Terex Corporation recorded a net loss of USD103.1m in the third quarter, compared to a net income of USD93.8m in 2008. Net sales were down 51.2% from USD2.5bn to USD1.2bn.
In its cranes division, operating profit decreased USD73.5m from USD85.6m to USD12.1m, and gross profit declined from USD148.4m to USD70.8m. Net sales were down 38.3% year-on-year to USD454.6m. Rough terrain and tower crane sales were down on the level achieved in the third quarter of 2008, as were sales of lower capacity all terrain cranes. This, Terex said, was due to the continued decline in commercial construction and the soft demand from oil-related energy projects. Demand for higher capacity crawler and all terrain cranes remained buoyant as global infrastructure projects and energy-related projects, such as wind power and power plant construction, continued.
The same trends can be seen in the company’s backlogs, where reduced rough terrain and tower crane demand has had the most impact. Backlog in the cranes segment decreased 47.7% compared to 30 September 2008 and was 4.4% down on the level at the end of the second quarter 2009. Taking out the orders added through the addition of Fantuzzi and Noel Crane port businesses, backlog was down 59% year-on-year and 25% quarter-on-quarter.
Ron DeFeo, chairman and CEO, described the third quarter results as “disappointing”, but said there are signs that “we are turning the corner to better performance”.
“We have built a company that is both geographically and product diverse, but virtually no part of our business has weathered these market conditions unscathed,” said DeFeo.
“Fortunately, we see signs that certain markets have stabilised, and even a few signs that point to growth.”
Cost-cutting initiatives undertaken by the company have led to a USD265m quarterly run-rate spending reduction in the third quarter of 2009, compared to spending levels in the second quarter of 2008, as it targets a USD300m quarterly run-rate reduction by the end of 2009. Year-to-date, Terex has cash and cash equivalents of just over USD1bn compared to USD484.4m at 31 December, 2008. Over the course of the first nine months of the 2009 fiscal year, cash and cash equivalents have risen from USD484.4m to just over USD1bn. For the first nine months of 2008, cash and cash equivalents started the year at USD1.2bn and fell to USD484.4m.
“Our short-term cash management focus has led to inventory reductions that generated cash of approximately USD497m year-to-date, substantially delivering on our USD500m goal for the year in the first three quarters,” DeFeo said.
On the acquisition of the Fantuzzi and Noel Crane businesses, DeFeo said Terex expects their short-term results to be indicative of the “globally challenging environment for marine trade”. “Long-term, we expect that this will be a great business, with a leading position in the global port equipment industry.”
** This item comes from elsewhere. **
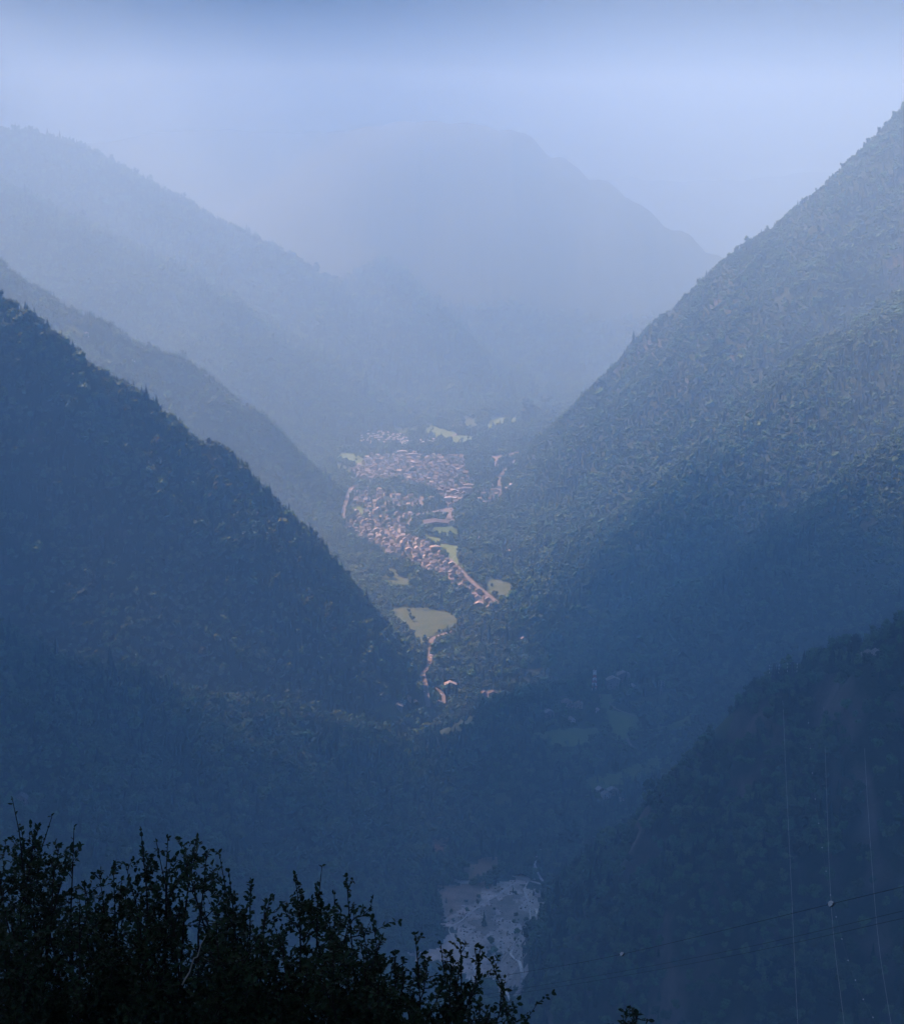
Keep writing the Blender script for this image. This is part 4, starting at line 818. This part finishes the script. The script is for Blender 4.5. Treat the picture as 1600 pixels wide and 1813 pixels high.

“We are at an inflection point in this business cycle and I believe it is now time to focus on growth while continuing to hold the line on costs,” said DeFeo.
“We have obviously taken a defensive posture to preserve the enterprise during this period of incredible economic uncertainty, but we believe progress can be made from here going forward.
“We recently held a North American dealer and customer event, and what we heard reinforces our views that the current business environment has stabilised and optimism is beginning to build for 2010 and 2011.”